§ The request
Transcribe all the records with complete accuracy.

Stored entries
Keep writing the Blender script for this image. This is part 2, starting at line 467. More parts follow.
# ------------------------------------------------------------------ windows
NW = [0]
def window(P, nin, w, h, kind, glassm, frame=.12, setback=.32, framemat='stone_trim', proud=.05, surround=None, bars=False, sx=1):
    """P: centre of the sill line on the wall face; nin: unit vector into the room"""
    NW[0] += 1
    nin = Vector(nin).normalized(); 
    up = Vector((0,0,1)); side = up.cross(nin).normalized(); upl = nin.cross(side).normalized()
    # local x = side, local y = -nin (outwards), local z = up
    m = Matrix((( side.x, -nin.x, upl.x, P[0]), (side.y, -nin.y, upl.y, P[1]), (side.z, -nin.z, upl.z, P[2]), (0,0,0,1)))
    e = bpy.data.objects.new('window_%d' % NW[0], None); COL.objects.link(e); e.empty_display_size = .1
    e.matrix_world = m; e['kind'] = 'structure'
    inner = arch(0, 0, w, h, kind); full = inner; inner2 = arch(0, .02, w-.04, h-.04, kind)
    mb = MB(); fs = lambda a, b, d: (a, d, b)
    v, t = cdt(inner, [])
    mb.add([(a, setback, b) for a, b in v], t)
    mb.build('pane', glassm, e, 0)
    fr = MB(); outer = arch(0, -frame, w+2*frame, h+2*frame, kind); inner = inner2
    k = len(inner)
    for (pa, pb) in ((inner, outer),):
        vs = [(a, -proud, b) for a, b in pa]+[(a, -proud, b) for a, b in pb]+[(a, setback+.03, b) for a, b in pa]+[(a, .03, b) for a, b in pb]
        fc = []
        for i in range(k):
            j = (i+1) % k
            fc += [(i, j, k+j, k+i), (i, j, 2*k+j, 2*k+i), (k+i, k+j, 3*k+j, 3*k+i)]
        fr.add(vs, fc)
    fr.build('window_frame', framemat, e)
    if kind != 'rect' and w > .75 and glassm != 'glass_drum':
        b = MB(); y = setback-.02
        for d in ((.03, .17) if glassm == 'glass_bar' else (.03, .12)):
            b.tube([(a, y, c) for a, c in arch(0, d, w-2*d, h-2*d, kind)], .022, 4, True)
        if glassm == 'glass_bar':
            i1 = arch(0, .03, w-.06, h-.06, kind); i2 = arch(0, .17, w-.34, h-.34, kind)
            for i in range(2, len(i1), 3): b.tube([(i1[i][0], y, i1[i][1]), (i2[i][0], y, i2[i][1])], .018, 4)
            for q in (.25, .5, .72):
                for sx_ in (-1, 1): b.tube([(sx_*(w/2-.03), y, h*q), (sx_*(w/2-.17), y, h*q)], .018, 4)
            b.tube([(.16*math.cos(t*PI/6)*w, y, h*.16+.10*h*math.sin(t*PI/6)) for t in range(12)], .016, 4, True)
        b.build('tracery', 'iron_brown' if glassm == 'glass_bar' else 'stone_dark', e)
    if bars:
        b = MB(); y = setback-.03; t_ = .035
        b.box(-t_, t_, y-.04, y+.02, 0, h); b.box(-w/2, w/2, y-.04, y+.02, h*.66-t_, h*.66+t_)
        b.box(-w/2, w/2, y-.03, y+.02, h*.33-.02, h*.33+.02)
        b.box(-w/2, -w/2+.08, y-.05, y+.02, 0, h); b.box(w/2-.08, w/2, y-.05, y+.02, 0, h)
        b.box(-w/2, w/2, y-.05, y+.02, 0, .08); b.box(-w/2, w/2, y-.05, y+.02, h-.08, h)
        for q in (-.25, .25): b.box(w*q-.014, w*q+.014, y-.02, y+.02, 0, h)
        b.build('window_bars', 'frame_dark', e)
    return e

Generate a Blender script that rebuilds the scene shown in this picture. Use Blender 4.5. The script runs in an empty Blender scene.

§ Task response
Keep writing the Blender script for this image. This is part 2, starting at line 467. More parts follow.
# ------------------------------------------------------------------ windows
NW = [0]
def window(P, nin, w, h, kind, glassm, frame=.12, setback=.32, framemat='stone_trim', proud=.05, surround=None, bars=False, sx=1):
    """P: centre of the sill line on the wall face; nin: unit vector into the room"""
    NW[0] += 1
    nin = Vector(nin).normalized(); 
    up = Vector((0,0,1)); side = up.cross(nin).normalized(); upl = nin.cross(side).normalized()
    # local x = side, local y = -nin (outwards), local z = up
    m = Matrix((( side.x, -nin.x, upl.x, P[0]), (side.y, -nin.y, upl.y, P[1]), (side.z, -nin.z, upl.z, P[2]), (0,0,0,1)))
    e = bpy.data.objects.new('window_%d' % NW[0], None); COL.objects.link(e); e.empty_display_size = .1
    e.matrix_world = m; e['kind'] = 'structure'
    inner = arch(0, 0, w, h, kind); full = inner; inner2 = arch(0, .02, w-.04, h-.04, kind)
    mb = MB(); fs = lambda a, b, d: (a, d, b)
    v, t = cdt(inner, [])
    mb.add([(a, setback, b) for a, b in v], t)
    mb.build('pane', glassm, e, 0)
    fr = MB(); outer = arch(0, -frame, w+2*frame, h+2*frame, kind); inner = inner2
    k = len(inner)
    for (pa, pb) in ((inner, outer),):
        vs = [(a, -proud, b) for a, b in pa]+[(a, -proud, b) for a, b in pb]+[(a, setback+.03, b) for a, b in pa]+[(a, .03, b) for a, b in pb]
        fc = []
        for i in range(k):
            j = (i+1) % k
            fc += [(i, j, k+j, k+i), (i, j, 2*k+j, 2*k+i), (k+i, k+j, 3*k+j, 3*k+i)]
        fr.add(vs, fc)
    fr.build('window_frame', framemat, e)
    if kind != 'rect' and w > .75 and glassm != 'glass_drum':
        b = MB(); y = setback-.02
        for d in ((.03, .17) if glassm == 'glass_bar' else (.03, .12)):
            b.tube([(a, y, c) for a, c in arch(0, d, w-2*d, h-2*d, kind)], .022, 4, True)
        if glassm == 'glass_bar':
            i1 = arch(0, .03, w-.06, h-.06, kind); i2 = arch(0, .17, w-.34, h-.34, kind)
            for i in range(2, len(i1), 3): b.tube([(i1[i][0], y, i1[i][1]), (i2[i][0], y, i2[i][1])], .018, 4)
            for q in (.25, .5, .72):
                for sx_ in (-1, 1): b.tube([(sx_*(w/2-.03), y, h*q), (sx_*(w/2-.17), y, h*q)], .018, 4)
            b.tube([(.16*math.cos(t*PI/6)*w, y, h*.16+.10*h*math.sin(t*PI/6)) for t in range(12)], .016, 4, True)
        b.build('tracery', 'iron_brown' if glassm == 'glass_bar' else 'stone_dark', e)
    if bars:
        b = MB(); y = setback-.03; t_ = .035
        b.box(-t_, t_, y-.04, y+.02, 0, h); b.box(-w/2, w/2, y-.04, y+.02, h*.66-t_, h*.66+t_)
        b.box(-w/2, w/2, y-.03, y+.02, h*.33-.02, h*.33+.02)
        b.box(-w/2, -w/2+.08, y-.05, y+.02, 0, h); b.box(w/2-.08, w/2, y-.05, y+.02, 0, h)
        b.box(-w/2, w/2, y-.05, y+.02, 0, .08); b.box(-w/2, w/2, y-.05, y+.02, h-.08, h)
        for q in (-.25, .25): b.box(w*q-.014, w*q+.014, y-.02, y+.02, 0, h)
        b.build('window_bars', 'frame_dark', e)
    return e

Generate a Blender script that rebuilds the scene shown in this picture. Use Blender 4.5. The script runs in an empty Blender scene.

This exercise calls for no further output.